Nato a Badiraguato il 29 marzo 1990, era cresciuto a Città del Messico ricevendo buona parte della sua educazione in una scuola dei Legionari di Cristo. Narcos di primo livello, per Dea e Fbi era un "luogotenente chiave" di El Chapo e, dopo la cattura e la condanna all'ergastolo del padre, il suo successore alla guida del cartello insieme a due fratelli
Sulla sua testa gli Stati Uniti aveva piazzato una taglia da 5 milioni di dollari, perché considerato insieme ai fratelli Ivan e Jesus Alfredo il vero erede del cartello di Sinaloa dopo la cattura di loro padre Joaquim El Chapo Guzman. Ovidio, 32 anni, detto El Raton, era uno dei più attivi tra i Chapiti, figlio della seconda moglie del signore messicano della droga. Narcos di primo livello, gli agenti antidroga della Dea e dell’Fbi lo descrivevano come un “luogotenente chiave” di El Chapo e, dopo la cattura e la condanna all’ergastolo del padre, il suo successore alla guida del cartello. Almeno della fazione più vicina al boss dei narcotrafficanti, quella contrapposta a Ismael El Mayo Zambada.

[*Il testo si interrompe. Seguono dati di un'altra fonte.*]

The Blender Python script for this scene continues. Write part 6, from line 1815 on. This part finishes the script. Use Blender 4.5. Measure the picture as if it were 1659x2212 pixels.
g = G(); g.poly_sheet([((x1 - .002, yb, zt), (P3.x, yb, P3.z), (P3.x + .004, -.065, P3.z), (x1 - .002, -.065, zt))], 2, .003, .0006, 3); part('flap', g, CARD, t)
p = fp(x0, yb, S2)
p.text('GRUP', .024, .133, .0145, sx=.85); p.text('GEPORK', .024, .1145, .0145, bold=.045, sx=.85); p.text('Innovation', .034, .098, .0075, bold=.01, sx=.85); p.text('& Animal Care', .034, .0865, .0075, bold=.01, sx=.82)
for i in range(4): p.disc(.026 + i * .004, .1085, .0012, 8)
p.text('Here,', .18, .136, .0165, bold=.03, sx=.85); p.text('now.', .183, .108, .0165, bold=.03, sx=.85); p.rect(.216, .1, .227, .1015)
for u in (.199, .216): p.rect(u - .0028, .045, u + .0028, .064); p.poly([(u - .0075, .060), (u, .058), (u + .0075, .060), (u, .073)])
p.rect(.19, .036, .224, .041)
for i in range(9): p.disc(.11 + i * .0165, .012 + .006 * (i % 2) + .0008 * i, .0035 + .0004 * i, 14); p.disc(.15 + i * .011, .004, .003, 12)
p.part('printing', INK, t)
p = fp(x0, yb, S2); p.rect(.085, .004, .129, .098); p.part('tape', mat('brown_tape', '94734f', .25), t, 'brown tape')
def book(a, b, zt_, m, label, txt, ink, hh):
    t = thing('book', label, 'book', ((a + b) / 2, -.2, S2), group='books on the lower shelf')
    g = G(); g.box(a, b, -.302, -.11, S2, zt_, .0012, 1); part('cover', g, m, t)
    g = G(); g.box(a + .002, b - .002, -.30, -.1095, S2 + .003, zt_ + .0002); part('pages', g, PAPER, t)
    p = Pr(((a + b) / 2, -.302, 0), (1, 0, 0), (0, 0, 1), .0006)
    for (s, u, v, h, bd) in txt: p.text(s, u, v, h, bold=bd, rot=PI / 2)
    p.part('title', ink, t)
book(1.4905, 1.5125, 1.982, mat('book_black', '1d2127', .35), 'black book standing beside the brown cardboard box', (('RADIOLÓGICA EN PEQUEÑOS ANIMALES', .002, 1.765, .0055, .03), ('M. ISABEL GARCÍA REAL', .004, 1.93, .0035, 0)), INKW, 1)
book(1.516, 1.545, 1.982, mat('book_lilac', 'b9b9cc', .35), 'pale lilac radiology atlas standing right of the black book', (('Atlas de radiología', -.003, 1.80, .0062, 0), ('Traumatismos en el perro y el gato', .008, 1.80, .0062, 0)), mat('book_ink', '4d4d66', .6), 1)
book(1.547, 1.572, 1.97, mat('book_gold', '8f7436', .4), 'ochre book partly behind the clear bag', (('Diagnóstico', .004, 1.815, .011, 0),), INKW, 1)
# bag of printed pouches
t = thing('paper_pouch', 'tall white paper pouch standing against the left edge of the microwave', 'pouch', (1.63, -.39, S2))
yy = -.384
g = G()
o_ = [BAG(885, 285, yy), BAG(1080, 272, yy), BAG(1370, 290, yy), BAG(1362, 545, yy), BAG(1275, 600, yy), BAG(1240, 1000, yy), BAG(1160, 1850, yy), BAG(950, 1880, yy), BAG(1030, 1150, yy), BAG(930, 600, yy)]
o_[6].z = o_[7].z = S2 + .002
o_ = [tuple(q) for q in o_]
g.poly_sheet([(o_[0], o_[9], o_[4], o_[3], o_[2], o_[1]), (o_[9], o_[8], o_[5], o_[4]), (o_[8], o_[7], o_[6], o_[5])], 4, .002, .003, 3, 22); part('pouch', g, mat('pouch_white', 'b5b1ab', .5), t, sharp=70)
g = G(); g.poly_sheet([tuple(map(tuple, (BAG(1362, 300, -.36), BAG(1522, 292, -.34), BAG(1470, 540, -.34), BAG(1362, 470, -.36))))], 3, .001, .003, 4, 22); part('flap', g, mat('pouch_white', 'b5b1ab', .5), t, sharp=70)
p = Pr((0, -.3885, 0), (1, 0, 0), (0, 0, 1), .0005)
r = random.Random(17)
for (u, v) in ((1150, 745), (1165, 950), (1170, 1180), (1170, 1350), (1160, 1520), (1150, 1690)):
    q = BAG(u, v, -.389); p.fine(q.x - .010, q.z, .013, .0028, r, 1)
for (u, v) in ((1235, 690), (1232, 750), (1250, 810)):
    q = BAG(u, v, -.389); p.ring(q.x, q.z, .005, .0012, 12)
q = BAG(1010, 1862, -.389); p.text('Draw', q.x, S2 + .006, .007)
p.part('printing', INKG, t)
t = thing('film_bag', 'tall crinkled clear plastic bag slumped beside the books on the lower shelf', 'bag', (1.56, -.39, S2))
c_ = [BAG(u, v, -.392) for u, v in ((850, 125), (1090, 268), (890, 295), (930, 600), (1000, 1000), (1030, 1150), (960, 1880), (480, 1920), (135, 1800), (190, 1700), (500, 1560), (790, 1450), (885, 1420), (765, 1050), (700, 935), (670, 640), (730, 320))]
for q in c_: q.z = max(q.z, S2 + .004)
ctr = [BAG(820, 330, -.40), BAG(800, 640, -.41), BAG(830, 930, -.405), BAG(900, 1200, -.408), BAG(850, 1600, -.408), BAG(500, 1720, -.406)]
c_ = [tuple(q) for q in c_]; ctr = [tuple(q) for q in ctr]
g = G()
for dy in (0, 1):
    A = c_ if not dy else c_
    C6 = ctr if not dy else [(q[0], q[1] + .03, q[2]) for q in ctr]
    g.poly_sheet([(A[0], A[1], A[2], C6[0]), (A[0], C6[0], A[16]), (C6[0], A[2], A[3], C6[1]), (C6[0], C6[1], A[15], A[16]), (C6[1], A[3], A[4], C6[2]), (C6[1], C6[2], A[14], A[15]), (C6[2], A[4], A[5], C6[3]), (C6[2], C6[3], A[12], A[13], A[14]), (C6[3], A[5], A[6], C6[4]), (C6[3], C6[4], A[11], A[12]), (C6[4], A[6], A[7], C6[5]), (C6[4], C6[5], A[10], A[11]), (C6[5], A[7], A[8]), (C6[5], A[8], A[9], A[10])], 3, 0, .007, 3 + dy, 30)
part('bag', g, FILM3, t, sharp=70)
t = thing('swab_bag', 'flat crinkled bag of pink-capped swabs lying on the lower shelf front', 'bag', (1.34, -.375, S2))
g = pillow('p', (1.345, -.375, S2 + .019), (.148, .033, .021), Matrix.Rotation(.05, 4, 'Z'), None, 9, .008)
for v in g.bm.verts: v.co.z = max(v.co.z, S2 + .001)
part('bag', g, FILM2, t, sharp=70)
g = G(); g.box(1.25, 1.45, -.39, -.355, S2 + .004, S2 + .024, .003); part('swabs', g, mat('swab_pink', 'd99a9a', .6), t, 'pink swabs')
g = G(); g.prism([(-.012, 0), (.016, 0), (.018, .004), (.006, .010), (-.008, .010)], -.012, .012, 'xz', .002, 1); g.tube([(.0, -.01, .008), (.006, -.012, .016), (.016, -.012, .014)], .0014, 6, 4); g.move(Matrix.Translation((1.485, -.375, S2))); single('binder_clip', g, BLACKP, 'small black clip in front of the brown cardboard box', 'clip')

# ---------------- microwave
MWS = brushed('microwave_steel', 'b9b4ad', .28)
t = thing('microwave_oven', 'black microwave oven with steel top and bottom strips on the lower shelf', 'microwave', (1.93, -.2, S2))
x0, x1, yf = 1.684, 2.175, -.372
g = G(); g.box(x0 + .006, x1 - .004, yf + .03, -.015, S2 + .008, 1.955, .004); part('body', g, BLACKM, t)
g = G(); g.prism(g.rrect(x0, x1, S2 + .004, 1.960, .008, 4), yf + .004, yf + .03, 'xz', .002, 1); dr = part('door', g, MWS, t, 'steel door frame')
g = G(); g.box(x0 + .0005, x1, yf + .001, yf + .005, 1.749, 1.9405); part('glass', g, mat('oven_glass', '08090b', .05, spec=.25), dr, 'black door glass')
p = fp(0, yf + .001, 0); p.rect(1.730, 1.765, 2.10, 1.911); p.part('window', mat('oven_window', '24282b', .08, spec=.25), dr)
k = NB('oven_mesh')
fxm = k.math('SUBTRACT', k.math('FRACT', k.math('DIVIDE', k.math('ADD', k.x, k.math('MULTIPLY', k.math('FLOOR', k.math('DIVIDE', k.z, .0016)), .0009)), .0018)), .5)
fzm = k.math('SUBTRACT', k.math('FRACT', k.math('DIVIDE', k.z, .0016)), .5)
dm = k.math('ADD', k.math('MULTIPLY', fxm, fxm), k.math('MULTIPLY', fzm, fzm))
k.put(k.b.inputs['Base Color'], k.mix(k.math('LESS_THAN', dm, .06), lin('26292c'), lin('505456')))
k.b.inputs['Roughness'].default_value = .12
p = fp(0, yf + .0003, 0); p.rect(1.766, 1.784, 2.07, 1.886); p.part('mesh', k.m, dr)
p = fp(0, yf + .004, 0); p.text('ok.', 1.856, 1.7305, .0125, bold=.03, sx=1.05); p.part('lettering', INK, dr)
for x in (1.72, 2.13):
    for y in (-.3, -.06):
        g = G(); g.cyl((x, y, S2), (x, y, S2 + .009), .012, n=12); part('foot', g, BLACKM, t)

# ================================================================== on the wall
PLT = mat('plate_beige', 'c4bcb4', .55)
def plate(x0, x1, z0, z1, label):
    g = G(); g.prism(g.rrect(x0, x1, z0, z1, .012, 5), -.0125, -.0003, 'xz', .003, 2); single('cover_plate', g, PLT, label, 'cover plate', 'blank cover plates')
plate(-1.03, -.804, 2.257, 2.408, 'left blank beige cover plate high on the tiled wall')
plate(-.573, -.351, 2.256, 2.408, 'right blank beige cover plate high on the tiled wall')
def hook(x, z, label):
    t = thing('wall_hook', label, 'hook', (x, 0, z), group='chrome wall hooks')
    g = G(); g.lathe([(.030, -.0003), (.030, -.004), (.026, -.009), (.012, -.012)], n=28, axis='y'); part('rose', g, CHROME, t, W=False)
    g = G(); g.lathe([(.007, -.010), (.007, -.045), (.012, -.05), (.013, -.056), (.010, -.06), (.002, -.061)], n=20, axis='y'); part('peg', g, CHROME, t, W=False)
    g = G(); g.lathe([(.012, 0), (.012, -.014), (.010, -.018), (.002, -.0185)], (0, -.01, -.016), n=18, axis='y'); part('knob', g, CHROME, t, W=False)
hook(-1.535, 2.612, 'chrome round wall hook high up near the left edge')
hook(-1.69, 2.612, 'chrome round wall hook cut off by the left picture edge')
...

Nato a Badiraguato il 29 marzo 1990, Ovidio Guzman e il fratello Joaquim – secondo il Dipartimento di Stato Usa – coordinavano 11 laboratori di metanfetamine nello stato di Sinaloa, dove ogni mese vengono prodotte tra i 1.300 e i 2.200 chili di questa sostanza. El Raton avrebbe anche ordinato l’assassinio di alcuni informatori, di un trafficante di droga e di un famosa cantante messicano che si era rifiutato di esibirsi al suo matrimonio. Le accuse statunitensi riguardano anche la distribuzione di cocaina e marijuana dal Messico verso Usa e Canada, a partire dal 2008, anno in cui – appena compiuta la maggiore età – il padre lo avrebbe coinvolto nel traffico di stupefacenti.
Cresciuto a Città del Messico, secondo quanto riferito da Milenio Televisión, avrebbe ricevuto buona parte della sua educazione in una scuola gestita dai Legionari di Cristo, fino a quando le famiglie dei suoi compagni non lo hanno escluso da una gita scolastica. Dopo la cattura del padre, secondo i rapporti di polizia, El Raton era tornato a Culiacan, ‘fortino’ del cartello di Sinaloa. Ed è lì che il 17 ottobre 2019 era stato catturato una prima volta, salvo essere rilasciato per la reazione dei sicari armati che aveva scatenato una rivolta ricordata dai media messicani come El Culiacanazo, per la resa a cui era stato costretto il governo. Il mese successivo, uno degli ufficiali che lo arrestarono, identificato come Eduardo N., venne assassinato.
Giovedì il secondo tentativo, sempre attorno al quartiere di Tres Rios, questa volta andato a buon fine, ma che ha comunque scatenato la guerriglia dei narcos con almeno 29 morti. Dopo essere stato trasferito nella capitale, Guzman è stato trasportato in elicottero nel carcere di massima sicurezza di Altiplano, dove resterà detenuto fino alla probabile estradizione negli Stati Uniti. Intanto il governo messicano sta provando a riportare la calma nelle città del Sinaloa. Come ha spiegato il segretario alla Difesa nazionale, generale Luis Cresencio Sandoval González, ci sono 10 soldati morti durante l’operazione e altri 35 sono rimasti feriti, mentre tra gli affiliati al cartello si contano 19 vittime e 21 arresti.